→ GIVEN REQUEST: Extract exactly those lines that lie between the start of the material and the line with "mat('black_strap', '#131313', 0.6)", including both boundary lines and no others.

→ SOURCE MATERIAL:
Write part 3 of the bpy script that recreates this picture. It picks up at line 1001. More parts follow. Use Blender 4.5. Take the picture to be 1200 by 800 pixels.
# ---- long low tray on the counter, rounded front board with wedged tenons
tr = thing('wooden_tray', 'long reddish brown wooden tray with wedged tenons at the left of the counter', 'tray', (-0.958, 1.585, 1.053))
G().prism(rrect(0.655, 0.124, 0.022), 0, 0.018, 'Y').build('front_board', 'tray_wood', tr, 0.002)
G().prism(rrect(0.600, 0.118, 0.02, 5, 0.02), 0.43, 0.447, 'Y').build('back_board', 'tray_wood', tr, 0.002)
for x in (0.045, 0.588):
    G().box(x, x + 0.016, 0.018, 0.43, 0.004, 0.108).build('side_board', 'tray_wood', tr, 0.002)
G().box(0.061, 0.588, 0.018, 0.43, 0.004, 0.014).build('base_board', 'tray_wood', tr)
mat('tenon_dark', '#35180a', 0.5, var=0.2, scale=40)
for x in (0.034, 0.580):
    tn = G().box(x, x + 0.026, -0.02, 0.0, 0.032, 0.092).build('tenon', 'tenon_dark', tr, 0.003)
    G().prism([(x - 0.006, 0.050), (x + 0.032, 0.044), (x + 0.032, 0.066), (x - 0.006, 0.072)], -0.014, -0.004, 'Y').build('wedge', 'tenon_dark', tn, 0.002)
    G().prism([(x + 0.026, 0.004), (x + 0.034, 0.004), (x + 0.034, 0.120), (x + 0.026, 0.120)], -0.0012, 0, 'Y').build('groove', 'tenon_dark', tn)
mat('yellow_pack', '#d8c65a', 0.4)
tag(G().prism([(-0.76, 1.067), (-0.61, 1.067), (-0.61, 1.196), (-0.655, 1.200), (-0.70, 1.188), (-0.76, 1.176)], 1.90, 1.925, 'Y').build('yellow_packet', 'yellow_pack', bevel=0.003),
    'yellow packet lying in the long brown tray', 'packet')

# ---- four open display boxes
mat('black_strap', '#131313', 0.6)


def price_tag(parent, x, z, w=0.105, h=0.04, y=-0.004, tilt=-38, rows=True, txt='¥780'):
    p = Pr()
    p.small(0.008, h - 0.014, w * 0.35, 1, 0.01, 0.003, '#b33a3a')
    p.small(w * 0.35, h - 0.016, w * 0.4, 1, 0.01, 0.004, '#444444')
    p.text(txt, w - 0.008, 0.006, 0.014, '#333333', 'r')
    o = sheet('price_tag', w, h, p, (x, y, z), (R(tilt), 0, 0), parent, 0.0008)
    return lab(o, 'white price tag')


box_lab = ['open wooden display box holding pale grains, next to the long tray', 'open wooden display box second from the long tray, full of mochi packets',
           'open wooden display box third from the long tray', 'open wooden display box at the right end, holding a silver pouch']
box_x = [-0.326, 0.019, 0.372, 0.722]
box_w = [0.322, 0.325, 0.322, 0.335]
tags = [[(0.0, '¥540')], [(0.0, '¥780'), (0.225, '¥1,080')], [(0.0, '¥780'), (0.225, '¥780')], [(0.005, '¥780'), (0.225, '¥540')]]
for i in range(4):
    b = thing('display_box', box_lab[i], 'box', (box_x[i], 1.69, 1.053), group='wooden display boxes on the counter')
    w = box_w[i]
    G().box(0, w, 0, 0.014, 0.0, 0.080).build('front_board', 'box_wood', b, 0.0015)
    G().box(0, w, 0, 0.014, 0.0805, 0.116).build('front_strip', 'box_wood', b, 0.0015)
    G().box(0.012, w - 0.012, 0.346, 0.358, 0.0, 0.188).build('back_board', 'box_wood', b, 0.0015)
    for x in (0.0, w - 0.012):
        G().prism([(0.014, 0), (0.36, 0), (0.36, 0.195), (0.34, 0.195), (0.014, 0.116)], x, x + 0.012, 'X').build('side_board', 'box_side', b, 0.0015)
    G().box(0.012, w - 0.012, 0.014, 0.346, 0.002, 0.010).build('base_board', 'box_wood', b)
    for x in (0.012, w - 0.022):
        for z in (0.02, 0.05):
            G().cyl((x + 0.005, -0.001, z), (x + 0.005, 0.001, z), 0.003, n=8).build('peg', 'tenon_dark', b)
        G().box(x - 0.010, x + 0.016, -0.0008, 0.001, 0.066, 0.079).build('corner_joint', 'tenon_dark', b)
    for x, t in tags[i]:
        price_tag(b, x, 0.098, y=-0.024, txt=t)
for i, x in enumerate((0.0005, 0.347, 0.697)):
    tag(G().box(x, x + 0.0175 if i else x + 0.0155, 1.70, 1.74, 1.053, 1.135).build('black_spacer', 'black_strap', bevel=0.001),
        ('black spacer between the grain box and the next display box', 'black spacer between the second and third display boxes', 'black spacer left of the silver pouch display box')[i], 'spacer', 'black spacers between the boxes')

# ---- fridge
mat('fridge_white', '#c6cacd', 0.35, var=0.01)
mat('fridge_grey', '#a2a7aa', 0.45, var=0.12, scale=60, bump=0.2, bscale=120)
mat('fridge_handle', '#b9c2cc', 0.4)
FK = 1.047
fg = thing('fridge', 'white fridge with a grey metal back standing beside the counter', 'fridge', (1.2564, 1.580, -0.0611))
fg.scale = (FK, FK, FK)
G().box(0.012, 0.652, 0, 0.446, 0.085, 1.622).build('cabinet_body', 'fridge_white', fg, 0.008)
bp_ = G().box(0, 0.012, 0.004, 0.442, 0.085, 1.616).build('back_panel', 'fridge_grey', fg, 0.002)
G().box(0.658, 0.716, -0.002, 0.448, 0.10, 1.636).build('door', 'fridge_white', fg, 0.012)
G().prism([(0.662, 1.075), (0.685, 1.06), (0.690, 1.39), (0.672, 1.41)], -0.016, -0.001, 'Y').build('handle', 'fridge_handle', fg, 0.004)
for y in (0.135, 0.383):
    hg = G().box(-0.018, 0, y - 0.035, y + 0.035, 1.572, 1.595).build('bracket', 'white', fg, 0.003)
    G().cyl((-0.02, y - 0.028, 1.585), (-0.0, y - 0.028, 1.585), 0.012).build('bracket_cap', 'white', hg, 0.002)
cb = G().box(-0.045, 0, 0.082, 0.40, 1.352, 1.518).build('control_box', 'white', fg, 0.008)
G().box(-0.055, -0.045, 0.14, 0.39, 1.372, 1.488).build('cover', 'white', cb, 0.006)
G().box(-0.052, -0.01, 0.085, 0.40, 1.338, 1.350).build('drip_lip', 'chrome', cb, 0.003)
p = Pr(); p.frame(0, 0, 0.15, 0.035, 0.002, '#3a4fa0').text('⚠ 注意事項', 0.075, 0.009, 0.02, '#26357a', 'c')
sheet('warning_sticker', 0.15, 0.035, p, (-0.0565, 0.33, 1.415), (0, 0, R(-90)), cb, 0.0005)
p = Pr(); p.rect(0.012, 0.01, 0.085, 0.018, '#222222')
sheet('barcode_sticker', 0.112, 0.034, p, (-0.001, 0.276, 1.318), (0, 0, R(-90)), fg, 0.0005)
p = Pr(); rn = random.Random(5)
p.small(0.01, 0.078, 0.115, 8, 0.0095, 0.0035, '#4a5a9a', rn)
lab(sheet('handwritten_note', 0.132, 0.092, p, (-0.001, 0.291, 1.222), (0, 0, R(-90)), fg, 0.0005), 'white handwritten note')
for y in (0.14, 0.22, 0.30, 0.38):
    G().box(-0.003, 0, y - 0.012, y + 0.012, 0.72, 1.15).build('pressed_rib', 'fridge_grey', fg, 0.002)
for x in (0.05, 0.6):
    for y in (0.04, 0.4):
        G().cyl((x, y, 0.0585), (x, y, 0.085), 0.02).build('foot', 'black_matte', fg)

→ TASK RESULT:
Write part 3 of the bpy script that recreates this picture. It picks up at line 1001. More parts follow. Use Blender 4.5. Take the picture to be 1200 by 800 pixels.
# ---- long low tray on the counter, rounded front board with wedged tenons
tr = thing('wooden_tray', 'long reddish brown wooden tray with wedged tenons at the left of the counter', 'tray', (-0.958, 1.585, 1.053))
G().prism(rrect(0.655, 0.124, 0.022), 0, 0.018, 'Y').build('front_board', 'tray_wood', tr, 0.002)
G().prism(rrect(0.600, 0.118, 0.02, 5, 0.02), 0.43, 0.447, 'Y').build('back_board', 'tray_wood', tr, 0.002)
for x in (0.045, 0.588):
    G().box(x, x + 0.016, 0.018, 0.43, 0.004, 0.108).build('side_board', 'tray_wood', tr, 0.002)
G().box(0.061, 0.588, 0.018, 0.43, 0.004, 0.014).build('base_board', 'tray_wood', tr)
mat('tenon_dark', '#35180a', 0.5, var=0.2, scale=40)
for x in (0.034, 0.580):
    tn = G().box(x, x + 0.026, -0.02, 0.0, 0.032, 0.092).build('tenon', 'tenon_dark', tr, 0.003)
    G().prism([(x - 0.006, 0.050), (x + 0.032, 0.044), (x + 0.032, 0.066), (x - 0.006, 0.072)], -0.014, -0.004, 'Y').build('wedge', 'tenon_dark', tn, 0.002)
    G().prism([(x + 0.026, 0.004), (x + 0.034, 0.004), (x + 0.034, 0.120), (x + 0.026, 0.120)], -0.0012, 0, 'Y').build('groove', 'tenon_dark', tn)
mat('yellow_pack', '#d8c65a', 0.4)
tag(G().prism([(-0.76, 1.067), (-0.61, 1.067), (-0.61, 1.196), (-0.655, 1.200), (-0.70, 1.188), (-0.76, 1.176)], 1.90, 1.925, 'Y').build('yellow_packet', 'yellow_pack', bevel=0.003),
    'yellow packet lying in the long brown tray', 'packet')

# ---- four open display boxes
mat('black_strap', '#131313', 0.6)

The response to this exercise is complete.